When Westerners embraced sitting—in cars, at desks, in front of the TV—we started to lose suppleness and strength in the legs and flexibility in the calves, ankles, and outer hips. The abdomen and lower back muscles also suffered when we started sitting on chairs, because backrests allow us to slack off and neglect our core muscles.
But yoga can help restore what we’ve lost. Malasana, or Garland Pose, is a yogi’s squat. In it you utilize the complete range of motion of the legs by bending the knees fully until the pelvis is resting at the back of the heels. Practicing the prep poses here and, eventually, the full expression of Malasana will help you regain this primary and essential movement, and help tone and strengthen the legs. Squatting is also believed to help with digestion: As the pelvis descends, you encourage the downward flowing energy of apana vayu, which, according to some yoga traditions, helps the body eliminate waste and clear the mind.
Many of us experience a less intense version of Malasana in yoga class, in which our feet are hip-distance apart and our spines extend straight up. The challenge of Malasana in its fullest expression is that you have to drop down into a squat while simultaneously bending forward. The two prep poses here can help you achieve the full pose. Practicing the first, a modified squat with the feet together, will help you increase range of motion in the knees, hips, ankles, and calves, and build the stability you’ll need when you start to bend forward. And the second prep pose, a variation of Marichyasana I, will help you find the extension in the torso you need for full Malasana.
In the final pose, you are in a squat, feet together and knees apart, with the arms wrapped around the shins and the head lowered to the floor. It is in the final pose that we can imagine a garland, the translation of Malasana.

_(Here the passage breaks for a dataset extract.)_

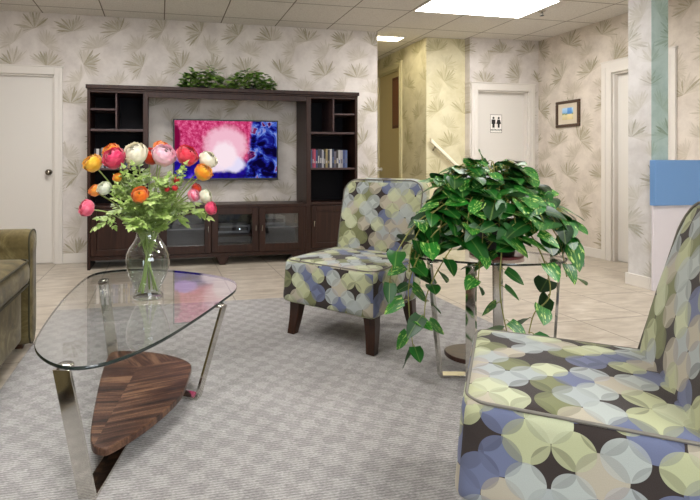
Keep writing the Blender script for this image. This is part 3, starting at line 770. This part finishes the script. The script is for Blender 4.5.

When a garland is placed over someone’s head, it hangs from the neck, and flowers adorn and encircle the heart. The act of offering a garland is a sign of reverence, respect, and gratitude. When you practice Malasana, your own arms become the garland, your head bows forward, and your attention is drawn inward. In this shape there is nowhere else to look but inside your own heart. The effect of this squat on the body and mind is both grounding and quieting.